_What you have to do_
Print exactly the lines from the first one down to the line that contains "def at(px, py, Y): return", both included, and skip the pictures.

_Dataset content_
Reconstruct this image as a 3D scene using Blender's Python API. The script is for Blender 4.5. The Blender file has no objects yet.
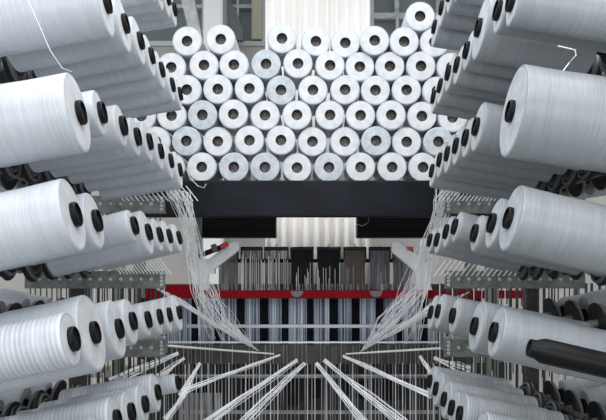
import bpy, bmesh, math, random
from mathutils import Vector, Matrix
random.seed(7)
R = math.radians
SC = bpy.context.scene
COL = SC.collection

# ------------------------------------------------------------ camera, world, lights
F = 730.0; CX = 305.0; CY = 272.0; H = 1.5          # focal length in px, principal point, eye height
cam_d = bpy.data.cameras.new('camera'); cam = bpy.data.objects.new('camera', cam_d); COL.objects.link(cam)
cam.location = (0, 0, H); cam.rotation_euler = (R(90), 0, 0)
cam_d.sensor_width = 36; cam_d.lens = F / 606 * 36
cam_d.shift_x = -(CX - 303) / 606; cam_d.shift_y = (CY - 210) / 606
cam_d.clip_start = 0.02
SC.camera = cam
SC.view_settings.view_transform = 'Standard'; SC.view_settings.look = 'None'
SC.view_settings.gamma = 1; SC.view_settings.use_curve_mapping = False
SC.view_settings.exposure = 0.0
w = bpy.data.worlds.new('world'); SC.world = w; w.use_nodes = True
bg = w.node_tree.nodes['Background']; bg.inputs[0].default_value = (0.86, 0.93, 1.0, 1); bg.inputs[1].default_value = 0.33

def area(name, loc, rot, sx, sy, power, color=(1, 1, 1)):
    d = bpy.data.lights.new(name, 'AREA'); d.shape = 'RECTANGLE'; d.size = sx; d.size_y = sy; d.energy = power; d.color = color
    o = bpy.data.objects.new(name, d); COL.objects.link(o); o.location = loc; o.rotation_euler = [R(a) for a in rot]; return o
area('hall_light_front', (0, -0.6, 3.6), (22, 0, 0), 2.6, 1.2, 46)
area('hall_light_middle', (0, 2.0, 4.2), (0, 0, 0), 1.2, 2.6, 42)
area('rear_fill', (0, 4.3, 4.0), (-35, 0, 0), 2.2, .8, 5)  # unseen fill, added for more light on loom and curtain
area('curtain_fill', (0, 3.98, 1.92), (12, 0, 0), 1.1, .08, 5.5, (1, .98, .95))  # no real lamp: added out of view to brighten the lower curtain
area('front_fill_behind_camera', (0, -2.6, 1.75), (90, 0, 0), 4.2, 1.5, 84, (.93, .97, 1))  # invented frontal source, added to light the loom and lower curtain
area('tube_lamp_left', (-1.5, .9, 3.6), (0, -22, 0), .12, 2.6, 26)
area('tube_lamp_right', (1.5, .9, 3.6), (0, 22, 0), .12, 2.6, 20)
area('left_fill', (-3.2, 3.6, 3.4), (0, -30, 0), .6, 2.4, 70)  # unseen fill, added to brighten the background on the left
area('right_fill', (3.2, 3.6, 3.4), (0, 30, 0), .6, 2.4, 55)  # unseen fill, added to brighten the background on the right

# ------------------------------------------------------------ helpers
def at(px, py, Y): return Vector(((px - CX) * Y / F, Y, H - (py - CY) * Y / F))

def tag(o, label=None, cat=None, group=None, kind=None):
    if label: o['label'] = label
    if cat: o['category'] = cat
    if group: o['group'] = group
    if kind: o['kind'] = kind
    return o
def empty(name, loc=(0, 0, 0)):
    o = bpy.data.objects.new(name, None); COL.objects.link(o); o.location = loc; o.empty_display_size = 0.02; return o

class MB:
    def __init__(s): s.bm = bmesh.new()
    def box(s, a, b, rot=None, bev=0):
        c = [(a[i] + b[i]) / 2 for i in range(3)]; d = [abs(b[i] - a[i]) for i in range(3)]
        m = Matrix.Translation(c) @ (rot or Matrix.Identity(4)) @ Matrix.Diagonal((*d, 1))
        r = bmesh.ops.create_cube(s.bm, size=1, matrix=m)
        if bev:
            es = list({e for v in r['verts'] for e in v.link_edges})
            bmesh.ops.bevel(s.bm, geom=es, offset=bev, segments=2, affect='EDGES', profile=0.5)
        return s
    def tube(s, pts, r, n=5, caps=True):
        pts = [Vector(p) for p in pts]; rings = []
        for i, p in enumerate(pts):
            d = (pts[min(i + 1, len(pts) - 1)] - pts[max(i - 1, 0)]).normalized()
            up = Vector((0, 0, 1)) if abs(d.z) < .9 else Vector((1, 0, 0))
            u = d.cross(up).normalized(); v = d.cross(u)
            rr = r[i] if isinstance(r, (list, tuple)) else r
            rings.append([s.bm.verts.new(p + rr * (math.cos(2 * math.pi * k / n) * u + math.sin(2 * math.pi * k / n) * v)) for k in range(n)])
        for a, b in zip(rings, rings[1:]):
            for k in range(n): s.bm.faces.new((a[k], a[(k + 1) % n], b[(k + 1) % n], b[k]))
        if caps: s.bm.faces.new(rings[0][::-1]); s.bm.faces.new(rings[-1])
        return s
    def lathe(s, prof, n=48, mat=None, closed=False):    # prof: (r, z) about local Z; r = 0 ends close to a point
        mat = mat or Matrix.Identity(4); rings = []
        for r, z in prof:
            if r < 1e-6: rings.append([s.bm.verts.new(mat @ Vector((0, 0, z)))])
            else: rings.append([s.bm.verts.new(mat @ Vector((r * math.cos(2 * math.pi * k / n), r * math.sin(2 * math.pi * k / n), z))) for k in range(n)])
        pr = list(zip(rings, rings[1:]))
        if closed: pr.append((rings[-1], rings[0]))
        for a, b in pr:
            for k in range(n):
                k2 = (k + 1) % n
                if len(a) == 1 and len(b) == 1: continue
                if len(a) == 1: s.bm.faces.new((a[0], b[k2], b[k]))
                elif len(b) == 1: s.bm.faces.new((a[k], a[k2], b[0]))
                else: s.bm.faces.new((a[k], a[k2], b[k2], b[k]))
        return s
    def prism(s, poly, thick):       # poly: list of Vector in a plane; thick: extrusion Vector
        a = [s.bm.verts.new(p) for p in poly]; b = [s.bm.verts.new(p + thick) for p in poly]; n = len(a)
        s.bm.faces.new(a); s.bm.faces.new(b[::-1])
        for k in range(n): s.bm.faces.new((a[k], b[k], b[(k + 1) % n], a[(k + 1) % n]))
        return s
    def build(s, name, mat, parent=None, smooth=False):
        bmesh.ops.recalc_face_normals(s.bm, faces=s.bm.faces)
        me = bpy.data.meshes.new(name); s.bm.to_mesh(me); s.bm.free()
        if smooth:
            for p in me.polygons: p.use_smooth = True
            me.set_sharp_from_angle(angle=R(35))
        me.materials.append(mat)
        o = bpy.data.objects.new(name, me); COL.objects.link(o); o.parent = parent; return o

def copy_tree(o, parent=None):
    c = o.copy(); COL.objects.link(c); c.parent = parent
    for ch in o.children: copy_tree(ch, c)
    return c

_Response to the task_
Reconstruct this image as a 3D scene using Blender's Python API. The script is for Blender 4.5. The Blender file has no objects yet.
import bpy, bmesh, math, random
from mathutils import Vector, Matrix
random.seed(7)
R = math.radians
SC = bpy.context.scene
COL = SC.collection

# ------------------------------------------------------------ camera, world, lights
F = 730.0; CX = 305.0; CY = 272.0; H = 1.5          # focal length in px, principal point, eye height
cam_d = bpy.data.cameras.new('camera'); cam = bpy.data.objects.new('camera', cam_d); COL.objects.link(cam)
cam.location = (0, 0, H); cam.rotation_euler = (R(90), 0, 0)
cam_d.sensor_width = 36; cam_d.lens = F / 606 * 36
cam_d.shift_x = -(CX - 303) / 606; cam_d.shift_y = (CY - 210) / 606
cam_d.clip_start = 0.02
SC.camera = cam
SC.view_settings.view_transform = 'Standard'; SC.view_settings.look = 'None'
SC.view_settings.gamma = 1; SC.view_settings.use_curve_mapping = False
SC.view_settings.exposure = 0.0
w = bpy.data.worlds.new('world'); SC.world = w; w.use_nodes = True
bg = w.node_tree.nodes['Background']; bg.inputs[0].default_value = (0.86, 0.93, 1.0, 1); bg.inputs[1].default_value = 0.33

def area(name, loc, rot, sx, sy, power, color=(1, 1, 1)):
    d = bpy.data.lights.new(name, 'AREA'); d.shape = 'RECTANGLE'; d.size = sx; d.size_y = sy; d.energy = power; d.color = color
    o = bpy.data.objects.new(name, d); COL.objects.link(o); o.location = loc; o.rotation_euler = [R(a) for a in rot]; return o
area('hall_light_front', (0, -0.6, 3.6), (22, 0, 0), 2.6, 1.2, 46)
area('hall_light_middle', (0, 2.0, 4.2), (0, 0, 0), 1.2, 2.6, 42)
area('rear_fill', (0, 4.3, 4.0), (-35, 0, 0), 2.2, .8, 5)  # unseen fill, added for more light on loom and curtain
area('curtain_fill', (0, 3.98, 1.92), (12, 0, 0), 1.1, .08, 5.5, (1, .98, .95))  # no real lamp: added out of view to brighten the lower curtain
area('front_fill_behind_camera', (0, -2.6, 1.75), (90, 0, 0), 4.2, 1.5, 84, (.93, .97, 1))  # invented frontal source, added to light the loom and lower curtain
area('tube_lamp_left', (-1.5, .9, 3.6), (0, -22, 0), .12, 2.6, 26)
area('tube_lamp_right', (1.5, .9, 3.6), (0, 22, 0), .12, 2.6, 20)
area('left_fill', (-3.2, 3.6, 3.4), (0, -30, 0), .6, 2.4, 70)  # unseen fill, added to brighten the background on the left
area('right_fill', (3.2, 3.6, 3.4), (0, 30, 0), .6, 2.4, 55)  # unseen fill, added to brighten the background on the right

# ------------------------------------------------------------ helpers
def at(px, py, Y): return Vector(((px - CX) * Y / F, Y, H - (py - CY) * Y / F))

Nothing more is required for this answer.